• Directions: Retype nothing but the lines from the start of the material up to and including the line with "RNG = np.random.default_rng(7)". Pictures don't belong in the copy.

• Dataset excerpt:

☆ ☆ ☆ ☆

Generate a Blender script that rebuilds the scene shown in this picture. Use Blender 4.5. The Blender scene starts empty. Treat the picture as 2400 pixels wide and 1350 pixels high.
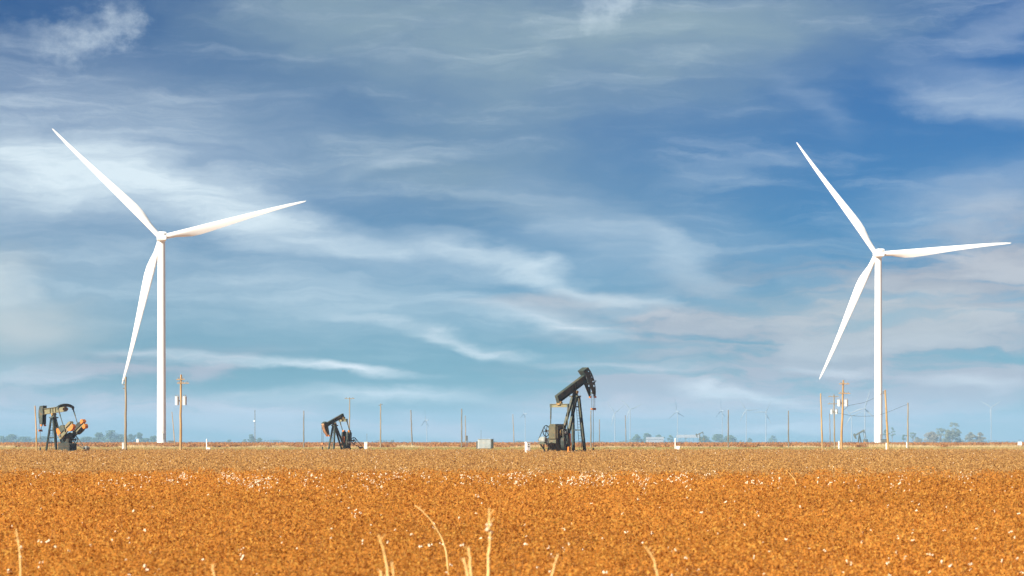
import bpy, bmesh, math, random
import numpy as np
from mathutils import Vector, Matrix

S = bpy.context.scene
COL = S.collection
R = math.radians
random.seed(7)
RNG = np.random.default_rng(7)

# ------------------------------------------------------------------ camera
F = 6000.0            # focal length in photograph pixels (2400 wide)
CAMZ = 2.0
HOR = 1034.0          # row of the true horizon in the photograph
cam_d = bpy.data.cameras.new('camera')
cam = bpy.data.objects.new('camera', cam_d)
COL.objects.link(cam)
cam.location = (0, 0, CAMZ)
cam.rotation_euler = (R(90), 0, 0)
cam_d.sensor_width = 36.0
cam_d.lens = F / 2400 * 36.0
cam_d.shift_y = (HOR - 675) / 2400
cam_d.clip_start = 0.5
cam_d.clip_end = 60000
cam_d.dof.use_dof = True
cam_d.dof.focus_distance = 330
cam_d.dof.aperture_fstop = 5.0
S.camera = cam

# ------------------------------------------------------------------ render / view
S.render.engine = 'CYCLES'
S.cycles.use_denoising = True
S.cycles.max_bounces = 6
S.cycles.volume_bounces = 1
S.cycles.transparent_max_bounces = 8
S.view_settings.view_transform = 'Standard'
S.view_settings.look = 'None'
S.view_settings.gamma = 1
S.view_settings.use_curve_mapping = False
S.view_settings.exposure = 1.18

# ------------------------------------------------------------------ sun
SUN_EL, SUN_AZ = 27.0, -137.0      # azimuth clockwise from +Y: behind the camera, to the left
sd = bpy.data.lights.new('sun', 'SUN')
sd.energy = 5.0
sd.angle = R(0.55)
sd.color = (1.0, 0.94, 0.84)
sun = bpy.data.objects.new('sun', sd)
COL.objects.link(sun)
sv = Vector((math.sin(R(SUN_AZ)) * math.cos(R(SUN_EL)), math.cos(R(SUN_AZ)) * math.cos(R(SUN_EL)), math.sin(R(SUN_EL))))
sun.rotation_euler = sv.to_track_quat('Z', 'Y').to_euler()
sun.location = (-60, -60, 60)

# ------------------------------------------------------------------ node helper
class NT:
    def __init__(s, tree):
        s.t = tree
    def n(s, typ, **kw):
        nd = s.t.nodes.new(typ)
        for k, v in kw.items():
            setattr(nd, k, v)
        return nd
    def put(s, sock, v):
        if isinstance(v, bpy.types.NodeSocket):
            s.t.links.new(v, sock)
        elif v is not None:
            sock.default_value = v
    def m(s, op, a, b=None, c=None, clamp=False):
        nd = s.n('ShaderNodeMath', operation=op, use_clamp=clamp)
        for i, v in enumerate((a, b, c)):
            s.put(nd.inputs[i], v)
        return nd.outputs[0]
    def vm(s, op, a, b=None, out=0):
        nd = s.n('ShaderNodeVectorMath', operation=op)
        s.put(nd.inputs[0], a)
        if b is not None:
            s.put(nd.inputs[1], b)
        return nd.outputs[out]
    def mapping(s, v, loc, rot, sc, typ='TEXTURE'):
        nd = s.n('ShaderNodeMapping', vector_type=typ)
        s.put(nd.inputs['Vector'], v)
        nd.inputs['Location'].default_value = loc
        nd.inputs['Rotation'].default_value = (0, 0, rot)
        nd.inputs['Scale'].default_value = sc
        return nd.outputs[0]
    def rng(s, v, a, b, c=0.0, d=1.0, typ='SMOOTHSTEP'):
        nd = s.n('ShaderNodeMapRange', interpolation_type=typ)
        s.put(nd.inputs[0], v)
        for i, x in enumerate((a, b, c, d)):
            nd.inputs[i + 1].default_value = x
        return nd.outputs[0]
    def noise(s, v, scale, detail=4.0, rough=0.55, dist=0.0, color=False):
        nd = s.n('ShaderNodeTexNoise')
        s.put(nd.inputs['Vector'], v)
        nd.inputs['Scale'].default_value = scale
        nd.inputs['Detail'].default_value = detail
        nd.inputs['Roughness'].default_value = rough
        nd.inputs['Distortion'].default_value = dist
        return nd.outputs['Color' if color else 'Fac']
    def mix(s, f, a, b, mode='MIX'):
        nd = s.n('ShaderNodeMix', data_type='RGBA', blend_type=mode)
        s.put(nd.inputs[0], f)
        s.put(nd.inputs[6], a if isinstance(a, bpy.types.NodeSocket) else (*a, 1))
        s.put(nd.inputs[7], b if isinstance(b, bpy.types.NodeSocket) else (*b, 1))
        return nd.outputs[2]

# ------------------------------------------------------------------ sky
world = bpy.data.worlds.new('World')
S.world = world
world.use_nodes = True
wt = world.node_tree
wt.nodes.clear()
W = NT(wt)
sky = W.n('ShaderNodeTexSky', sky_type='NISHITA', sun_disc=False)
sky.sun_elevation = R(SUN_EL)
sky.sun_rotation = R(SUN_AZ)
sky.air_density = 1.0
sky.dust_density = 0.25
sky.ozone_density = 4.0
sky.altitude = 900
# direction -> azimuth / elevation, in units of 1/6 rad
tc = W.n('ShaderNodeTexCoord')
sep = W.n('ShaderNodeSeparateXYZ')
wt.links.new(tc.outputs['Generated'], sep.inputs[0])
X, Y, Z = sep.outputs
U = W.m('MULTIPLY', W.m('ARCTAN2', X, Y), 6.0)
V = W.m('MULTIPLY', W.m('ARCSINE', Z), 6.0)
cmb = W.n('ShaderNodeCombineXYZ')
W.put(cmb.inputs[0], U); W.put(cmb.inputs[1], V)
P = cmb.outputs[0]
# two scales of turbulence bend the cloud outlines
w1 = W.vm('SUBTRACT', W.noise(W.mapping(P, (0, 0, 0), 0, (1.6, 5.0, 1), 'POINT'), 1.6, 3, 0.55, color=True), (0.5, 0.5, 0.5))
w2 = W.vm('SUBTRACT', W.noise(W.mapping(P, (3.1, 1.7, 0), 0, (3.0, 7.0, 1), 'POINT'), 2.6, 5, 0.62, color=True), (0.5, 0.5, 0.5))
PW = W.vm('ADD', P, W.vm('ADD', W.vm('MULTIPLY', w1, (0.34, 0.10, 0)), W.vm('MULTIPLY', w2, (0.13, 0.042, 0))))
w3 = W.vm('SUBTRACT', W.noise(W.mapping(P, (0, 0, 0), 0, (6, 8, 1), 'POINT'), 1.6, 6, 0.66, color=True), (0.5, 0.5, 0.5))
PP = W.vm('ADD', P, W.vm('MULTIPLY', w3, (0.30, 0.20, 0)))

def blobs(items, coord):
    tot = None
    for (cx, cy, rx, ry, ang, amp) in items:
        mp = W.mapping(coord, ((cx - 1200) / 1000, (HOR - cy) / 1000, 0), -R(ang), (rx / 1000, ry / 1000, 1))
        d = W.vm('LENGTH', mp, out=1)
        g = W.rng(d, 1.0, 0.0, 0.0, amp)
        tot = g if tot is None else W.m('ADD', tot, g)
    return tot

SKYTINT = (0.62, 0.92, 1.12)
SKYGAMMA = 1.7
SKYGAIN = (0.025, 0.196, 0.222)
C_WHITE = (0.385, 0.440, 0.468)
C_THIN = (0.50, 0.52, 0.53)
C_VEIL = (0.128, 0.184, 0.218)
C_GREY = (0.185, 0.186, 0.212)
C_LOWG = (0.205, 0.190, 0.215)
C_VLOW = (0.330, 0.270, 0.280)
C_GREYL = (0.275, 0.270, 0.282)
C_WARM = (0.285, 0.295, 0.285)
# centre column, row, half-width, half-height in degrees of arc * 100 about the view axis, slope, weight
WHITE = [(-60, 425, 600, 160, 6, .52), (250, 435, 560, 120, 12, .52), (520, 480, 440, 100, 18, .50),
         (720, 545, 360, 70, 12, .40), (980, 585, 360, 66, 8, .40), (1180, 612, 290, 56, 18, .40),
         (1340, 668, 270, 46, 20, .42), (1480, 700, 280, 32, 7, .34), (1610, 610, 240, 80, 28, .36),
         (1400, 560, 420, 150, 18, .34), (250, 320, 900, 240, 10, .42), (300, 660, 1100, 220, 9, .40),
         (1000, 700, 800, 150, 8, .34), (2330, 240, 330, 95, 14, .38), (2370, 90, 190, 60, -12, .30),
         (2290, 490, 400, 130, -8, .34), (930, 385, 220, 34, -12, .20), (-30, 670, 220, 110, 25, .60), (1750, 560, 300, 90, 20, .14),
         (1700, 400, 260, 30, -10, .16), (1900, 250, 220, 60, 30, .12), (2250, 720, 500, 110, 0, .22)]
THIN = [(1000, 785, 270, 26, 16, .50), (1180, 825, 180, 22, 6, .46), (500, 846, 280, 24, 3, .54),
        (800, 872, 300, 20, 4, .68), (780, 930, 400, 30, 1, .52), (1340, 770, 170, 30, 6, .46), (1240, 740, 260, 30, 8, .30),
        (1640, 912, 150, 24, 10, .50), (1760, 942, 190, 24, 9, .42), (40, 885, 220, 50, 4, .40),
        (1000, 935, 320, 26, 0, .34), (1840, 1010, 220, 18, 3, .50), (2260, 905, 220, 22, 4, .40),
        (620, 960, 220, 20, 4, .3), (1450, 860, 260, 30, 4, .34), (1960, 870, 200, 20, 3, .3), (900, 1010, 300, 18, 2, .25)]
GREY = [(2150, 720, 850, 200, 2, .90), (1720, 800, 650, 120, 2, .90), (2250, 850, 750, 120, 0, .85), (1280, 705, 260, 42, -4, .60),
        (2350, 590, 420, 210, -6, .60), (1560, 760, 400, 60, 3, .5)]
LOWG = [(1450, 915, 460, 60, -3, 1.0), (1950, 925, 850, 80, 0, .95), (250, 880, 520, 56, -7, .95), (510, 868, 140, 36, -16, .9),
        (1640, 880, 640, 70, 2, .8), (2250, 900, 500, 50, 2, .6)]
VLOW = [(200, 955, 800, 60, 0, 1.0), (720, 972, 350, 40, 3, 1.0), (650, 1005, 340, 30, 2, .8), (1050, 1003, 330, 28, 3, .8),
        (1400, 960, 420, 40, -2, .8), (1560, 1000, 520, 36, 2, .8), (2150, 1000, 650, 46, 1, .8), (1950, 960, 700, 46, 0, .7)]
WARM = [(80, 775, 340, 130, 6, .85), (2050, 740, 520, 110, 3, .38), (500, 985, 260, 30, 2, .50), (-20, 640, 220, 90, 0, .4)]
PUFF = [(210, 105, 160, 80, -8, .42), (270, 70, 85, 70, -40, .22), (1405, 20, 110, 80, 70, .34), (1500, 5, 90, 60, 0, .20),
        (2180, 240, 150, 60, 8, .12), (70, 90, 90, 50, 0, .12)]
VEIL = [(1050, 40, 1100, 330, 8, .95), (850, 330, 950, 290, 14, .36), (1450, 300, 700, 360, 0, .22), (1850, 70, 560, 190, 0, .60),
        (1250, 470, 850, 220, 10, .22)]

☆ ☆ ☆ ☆

• Task response:
Generate a Blender script that rebuilds the scene shown in this picture. Use Blender 4.5. The Blender scene starts empty. Treat the picture as 2400 pixels wide and 1350 pixels high.
import bpy, bmesh, math, random
import numpy as np
from mathutils import Vector, Matrix

S = bpy.context.scene
COL = S.collection
R = math.radians
random.seed(7)
RNG = np.random.default_rng(7)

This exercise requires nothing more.